EMI Recorded Music today (March 3) confirmed it has struck a deal to license repertoire to U.K.-based digital-music service Wippit, becoming the first major record company to do so.
With the agreement, tipped by Billboard in October, EMI repertoire is now being made available to more than 50 European digital stores.
“This market is continuing to develop and has growing potential as more retailers and services come on board,” says Emmanuel de Buretel, chairman of EMI Music Continental Europe.
Now, London-based Wippit’s CEO Paul Myers, who has been waging a determined campaign to persuade the majors to license content to digital-service owners, says his company will announce a deal with a second major by the end of March.

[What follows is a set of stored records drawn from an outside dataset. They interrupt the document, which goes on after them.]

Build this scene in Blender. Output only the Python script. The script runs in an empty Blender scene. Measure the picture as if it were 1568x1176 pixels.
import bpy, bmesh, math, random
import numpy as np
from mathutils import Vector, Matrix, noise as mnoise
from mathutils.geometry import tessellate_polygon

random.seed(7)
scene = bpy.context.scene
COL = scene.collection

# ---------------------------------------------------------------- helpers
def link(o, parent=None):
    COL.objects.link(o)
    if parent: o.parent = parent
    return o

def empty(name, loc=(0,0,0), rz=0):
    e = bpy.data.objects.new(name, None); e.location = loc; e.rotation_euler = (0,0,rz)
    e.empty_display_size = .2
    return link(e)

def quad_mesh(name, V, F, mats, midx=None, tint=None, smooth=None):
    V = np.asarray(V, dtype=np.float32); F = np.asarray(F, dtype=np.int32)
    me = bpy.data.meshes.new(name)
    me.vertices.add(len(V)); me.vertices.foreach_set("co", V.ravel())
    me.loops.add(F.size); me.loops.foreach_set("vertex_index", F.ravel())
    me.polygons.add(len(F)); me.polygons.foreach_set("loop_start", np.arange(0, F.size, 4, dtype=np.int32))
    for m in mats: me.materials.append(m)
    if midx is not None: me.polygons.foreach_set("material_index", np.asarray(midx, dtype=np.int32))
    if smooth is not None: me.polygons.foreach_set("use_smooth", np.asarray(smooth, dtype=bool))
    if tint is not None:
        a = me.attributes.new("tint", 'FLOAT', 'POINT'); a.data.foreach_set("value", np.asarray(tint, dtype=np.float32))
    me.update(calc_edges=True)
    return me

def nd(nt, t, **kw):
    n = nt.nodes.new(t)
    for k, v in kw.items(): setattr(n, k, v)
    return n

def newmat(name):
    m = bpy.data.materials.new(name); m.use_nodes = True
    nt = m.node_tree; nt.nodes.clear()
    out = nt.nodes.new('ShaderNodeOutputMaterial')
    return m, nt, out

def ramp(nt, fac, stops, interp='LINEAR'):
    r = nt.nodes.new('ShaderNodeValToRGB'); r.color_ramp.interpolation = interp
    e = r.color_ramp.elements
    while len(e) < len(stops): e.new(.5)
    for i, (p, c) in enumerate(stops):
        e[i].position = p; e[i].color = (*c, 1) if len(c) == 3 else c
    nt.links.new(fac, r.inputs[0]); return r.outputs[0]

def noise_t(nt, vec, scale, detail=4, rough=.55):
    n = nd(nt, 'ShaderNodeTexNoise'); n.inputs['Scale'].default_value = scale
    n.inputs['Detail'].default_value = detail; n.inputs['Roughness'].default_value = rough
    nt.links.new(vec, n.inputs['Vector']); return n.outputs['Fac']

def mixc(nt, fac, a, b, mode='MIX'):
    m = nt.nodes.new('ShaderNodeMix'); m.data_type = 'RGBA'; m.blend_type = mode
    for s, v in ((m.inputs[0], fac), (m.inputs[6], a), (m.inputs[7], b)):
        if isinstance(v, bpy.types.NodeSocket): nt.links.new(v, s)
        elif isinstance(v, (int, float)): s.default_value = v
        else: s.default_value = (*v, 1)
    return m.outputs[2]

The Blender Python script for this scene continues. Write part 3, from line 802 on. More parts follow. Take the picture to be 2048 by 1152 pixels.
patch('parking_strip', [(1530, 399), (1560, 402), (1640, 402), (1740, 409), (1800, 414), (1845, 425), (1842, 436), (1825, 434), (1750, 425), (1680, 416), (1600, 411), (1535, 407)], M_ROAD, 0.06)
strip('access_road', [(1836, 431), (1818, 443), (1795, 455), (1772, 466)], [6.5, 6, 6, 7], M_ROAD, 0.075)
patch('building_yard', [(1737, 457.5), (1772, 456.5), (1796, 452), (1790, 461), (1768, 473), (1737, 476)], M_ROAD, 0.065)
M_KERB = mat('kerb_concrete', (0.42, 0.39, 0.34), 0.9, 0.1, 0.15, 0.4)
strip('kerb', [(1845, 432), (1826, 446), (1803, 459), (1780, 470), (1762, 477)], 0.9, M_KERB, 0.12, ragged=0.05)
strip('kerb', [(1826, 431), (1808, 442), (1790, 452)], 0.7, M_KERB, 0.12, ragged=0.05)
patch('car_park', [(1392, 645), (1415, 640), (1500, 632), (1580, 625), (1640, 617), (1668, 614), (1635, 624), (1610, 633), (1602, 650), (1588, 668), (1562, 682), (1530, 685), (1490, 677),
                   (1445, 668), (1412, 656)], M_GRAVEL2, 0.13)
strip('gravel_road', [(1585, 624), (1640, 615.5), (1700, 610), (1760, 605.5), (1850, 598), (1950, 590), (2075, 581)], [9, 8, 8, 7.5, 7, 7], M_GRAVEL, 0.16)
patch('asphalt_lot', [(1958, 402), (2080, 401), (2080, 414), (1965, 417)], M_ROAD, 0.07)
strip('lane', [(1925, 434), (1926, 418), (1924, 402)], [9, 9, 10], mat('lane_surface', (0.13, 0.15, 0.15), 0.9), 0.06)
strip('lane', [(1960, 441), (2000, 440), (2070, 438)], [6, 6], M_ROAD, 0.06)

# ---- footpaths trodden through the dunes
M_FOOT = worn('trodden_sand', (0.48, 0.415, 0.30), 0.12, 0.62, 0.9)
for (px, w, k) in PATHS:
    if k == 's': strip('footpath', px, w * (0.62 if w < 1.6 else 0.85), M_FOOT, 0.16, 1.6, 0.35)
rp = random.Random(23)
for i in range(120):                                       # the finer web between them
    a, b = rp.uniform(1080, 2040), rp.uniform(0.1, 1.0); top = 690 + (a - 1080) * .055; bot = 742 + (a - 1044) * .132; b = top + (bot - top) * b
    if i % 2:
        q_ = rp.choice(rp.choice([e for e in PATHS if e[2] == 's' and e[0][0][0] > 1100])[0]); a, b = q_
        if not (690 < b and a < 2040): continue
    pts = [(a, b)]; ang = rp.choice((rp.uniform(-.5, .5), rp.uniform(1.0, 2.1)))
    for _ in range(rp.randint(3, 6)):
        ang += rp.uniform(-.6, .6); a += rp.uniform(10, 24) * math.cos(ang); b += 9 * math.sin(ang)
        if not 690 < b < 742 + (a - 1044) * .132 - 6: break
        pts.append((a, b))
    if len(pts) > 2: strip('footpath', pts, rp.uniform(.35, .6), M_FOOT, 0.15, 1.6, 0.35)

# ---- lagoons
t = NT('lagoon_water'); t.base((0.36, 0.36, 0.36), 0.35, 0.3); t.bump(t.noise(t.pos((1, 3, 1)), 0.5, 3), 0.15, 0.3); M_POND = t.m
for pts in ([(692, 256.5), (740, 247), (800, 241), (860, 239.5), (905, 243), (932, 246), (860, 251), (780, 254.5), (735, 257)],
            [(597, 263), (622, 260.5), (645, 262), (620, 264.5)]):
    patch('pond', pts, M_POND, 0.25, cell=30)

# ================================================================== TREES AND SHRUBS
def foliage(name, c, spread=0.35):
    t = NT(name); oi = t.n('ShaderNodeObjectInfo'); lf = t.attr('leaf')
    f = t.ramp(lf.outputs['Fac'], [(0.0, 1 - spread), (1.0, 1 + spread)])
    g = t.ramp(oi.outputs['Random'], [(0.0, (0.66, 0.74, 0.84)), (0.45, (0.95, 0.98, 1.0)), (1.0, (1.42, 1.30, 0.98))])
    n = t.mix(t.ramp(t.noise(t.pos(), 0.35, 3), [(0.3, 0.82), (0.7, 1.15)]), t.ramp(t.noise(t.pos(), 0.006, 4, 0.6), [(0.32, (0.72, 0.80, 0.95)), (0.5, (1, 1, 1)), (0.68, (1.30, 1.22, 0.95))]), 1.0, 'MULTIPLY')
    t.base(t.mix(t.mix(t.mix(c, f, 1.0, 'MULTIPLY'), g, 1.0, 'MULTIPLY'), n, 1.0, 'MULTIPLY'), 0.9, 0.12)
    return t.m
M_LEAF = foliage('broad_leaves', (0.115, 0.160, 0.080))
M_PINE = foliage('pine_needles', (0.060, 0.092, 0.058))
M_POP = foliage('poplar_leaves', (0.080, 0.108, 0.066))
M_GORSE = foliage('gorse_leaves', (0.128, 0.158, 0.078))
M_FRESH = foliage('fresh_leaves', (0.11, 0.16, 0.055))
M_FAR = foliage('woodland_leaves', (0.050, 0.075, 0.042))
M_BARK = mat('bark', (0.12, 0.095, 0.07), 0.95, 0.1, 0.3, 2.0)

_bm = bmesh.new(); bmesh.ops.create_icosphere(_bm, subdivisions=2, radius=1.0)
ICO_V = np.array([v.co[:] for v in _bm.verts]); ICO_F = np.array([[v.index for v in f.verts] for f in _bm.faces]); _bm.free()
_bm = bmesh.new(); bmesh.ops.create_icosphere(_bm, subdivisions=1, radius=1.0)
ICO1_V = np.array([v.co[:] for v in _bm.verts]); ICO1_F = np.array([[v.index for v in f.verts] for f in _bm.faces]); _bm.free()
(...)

The EMI contract enables Wippit to offer tracks from the label’s catalog of 175,000 downloadable tracks. Wippit, which has an estimated 10,000 subscribers, has branded itself as the world’s only legitimate peer-to-peer file-sharing service. But the EMI tracks will be available only on Wippit’s new à la carte download service, which launches later this month.
“We’re not giving up on P2P; we’re simply going to add the à la carte service to the P2P service,” Myers explains. “We’re also going after quality rather than quantity, as we work out the best way to let buyers navigate to buy music they are interested in.”
Wippit tracks cost £0.79 ($1.45) each, and can be transferred to a portable player but are limited to three burned copies on blank CDs.